Repeat, please, only the lines from the top of the data down to the line with "return RZ - SL*abs(x-RX)"; include both of those lines.

>> BEGIN

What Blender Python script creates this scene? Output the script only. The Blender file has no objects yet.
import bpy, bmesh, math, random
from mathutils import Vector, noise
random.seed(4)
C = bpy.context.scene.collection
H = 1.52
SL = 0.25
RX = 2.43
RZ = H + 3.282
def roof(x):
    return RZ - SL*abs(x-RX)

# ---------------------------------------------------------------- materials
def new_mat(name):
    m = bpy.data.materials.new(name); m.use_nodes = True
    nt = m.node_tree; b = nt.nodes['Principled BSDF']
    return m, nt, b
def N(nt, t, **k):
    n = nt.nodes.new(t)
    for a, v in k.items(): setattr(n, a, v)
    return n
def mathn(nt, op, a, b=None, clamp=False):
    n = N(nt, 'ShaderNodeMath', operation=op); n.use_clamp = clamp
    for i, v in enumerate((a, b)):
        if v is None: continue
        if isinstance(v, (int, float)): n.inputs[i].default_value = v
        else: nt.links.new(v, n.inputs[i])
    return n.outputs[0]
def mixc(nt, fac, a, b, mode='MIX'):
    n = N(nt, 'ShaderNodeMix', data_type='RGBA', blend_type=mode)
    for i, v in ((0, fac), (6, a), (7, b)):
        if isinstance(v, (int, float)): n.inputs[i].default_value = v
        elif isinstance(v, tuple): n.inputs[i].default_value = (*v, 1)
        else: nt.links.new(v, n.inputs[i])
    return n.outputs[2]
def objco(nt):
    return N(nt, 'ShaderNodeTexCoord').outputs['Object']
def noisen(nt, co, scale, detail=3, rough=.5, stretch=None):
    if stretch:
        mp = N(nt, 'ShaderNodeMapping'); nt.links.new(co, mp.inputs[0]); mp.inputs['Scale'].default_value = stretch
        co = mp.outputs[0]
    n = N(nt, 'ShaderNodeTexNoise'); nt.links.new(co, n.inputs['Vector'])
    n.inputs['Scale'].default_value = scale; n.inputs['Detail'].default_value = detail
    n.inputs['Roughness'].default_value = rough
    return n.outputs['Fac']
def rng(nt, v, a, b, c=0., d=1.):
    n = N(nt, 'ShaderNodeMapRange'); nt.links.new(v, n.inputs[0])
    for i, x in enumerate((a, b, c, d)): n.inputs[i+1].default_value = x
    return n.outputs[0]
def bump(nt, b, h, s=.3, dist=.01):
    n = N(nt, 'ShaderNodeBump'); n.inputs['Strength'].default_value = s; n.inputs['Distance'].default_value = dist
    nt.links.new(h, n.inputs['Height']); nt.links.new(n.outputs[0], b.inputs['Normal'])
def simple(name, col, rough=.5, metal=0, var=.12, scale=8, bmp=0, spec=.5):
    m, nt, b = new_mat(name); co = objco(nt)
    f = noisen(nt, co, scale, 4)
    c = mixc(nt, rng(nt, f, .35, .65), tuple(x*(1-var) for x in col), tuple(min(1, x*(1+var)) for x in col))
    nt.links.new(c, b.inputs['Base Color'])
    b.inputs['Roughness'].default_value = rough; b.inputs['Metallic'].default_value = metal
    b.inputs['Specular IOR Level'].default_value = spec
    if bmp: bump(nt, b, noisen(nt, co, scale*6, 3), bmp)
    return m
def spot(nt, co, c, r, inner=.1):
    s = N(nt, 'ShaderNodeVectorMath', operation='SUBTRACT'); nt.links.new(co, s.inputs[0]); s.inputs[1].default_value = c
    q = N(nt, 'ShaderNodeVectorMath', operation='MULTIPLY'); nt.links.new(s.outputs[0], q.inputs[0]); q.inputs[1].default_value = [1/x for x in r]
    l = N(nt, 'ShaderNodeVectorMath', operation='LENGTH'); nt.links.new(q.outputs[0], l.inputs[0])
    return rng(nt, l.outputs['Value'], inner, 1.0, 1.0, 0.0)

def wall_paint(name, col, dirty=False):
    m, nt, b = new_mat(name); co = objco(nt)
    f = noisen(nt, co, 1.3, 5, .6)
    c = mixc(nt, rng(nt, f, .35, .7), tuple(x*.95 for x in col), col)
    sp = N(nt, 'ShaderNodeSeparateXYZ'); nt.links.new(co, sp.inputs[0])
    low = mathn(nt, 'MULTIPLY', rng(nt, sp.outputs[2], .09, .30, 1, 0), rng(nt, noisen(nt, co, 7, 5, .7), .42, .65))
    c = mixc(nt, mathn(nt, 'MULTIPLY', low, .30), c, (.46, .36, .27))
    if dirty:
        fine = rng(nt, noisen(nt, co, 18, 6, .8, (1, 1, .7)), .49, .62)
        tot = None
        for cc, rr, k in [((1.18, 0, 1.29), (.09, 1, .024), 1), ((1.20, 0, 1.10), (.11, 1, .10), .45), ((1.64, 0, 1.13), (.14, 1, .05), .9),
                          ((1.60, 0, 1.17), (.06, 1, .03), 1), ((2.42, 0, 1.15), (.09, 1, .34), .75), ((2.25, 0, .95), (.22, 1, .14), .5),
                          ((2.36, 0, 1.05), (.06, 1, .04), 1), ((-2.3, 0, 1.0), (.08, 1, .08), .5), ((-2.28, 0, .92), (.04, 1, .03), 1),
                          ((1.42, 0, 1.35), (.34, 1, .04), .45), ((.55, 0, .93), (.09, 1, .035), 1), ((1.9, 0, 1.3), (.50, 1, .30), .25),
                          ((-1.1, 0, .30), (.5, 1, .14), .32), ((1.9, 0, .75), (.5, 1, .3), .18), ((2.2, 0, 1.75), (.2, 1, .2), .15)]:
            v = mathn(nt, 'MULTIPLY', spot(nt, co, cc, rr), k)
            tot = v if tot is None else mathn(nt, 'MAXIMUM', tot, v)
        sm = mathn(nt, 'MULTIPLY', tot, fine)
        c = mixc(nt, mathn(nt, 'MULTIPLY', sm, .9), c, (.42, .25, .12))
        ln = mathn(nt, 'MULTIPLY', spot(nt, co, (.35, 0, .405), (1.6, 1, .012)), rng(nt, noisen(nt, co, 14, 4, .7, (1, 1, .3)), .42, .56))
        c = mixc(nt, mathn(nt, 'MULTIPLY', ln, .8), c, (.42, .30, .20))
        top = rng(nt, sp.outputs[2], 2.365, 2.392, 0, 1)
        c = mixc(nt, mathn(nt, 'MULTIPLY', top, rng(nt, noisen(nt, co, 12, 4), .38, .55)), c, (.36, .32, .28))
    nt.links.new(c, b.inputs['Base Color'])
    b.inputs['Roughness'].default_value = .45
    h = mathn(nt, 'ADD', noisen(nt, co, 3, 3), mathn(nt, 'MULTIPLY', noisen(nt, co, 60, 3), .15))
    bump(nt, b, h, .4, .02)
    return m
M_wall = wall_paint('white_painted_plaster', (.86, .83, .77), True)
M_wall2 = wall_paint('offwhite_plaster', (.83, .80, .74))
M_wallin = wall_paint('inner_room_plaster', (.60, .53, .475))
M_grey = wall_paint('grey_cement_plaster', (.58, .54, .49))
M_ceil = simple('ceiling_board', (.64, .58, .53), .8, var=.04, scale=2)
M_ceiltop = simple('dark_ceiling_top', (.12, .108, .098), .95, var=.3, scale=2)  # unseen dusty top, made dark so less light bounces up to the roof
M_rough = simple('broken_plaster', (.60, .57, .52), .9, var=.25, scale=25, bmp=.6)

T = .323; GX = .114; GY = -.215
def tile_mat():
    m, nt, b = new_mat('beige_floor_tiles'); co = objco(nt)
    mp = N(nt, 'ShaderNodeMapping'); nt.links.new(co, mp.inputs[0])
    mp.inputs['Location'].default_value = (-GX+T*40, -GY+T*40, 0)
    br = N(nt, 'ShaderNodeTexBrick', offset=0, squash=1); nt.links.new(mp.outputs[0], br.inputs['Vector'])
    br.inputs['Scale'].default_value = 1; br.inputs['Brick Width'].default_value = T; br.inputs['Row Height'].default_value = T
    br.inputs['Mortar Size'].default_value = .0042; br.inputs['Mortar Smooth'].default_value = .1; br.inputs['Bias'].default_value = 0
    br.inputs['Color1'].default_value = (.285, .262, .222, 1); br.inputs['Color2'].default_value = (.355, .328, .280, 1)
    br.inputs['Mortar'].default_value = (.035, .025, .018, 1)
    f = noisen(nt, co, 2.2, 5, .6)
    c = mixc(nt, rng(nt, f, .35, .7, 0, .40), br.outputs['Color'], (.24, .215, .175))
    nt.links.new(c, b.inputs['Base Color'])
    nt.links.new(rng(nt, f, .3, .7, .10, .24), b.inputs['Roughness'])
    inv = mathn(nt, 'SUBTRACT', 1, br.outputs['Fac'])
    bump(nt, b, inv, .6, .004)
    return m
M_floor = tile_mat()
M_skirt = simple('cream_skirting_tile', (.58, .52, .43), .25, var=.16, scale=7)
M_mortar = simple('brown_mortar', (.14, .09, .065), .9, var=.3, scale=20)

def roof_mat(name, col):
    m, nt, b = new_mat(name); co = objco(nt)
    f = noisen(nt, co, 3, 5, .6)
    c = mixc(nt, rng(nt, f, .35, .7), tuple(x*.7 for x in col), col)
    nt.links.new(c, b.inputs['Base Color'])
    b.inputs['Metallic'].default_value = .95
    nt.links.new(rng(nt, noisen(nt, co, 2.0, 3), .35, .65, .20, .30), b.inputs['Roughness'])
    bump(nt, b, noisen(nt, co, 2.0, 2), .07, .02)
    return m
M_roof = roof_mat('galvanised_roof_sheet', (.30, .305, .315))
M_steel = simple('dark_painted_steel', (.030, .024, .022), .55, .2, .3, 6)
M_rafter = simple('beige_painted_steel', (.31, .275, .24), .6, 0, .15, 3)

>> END

Solution:
What Blender Python script creates this scene? Output the script only. The Blender file has no objects yet.
import bpy, bmesh, math, random
from mathutils import Vector, noise
random.seed(4)
C = bpy.context.scene.collection
H = 1.52
SL = 0.25
RX = 2.43
RZ = H + 3.282
def roof(x):
    return RZ - SL*abs(x-RX)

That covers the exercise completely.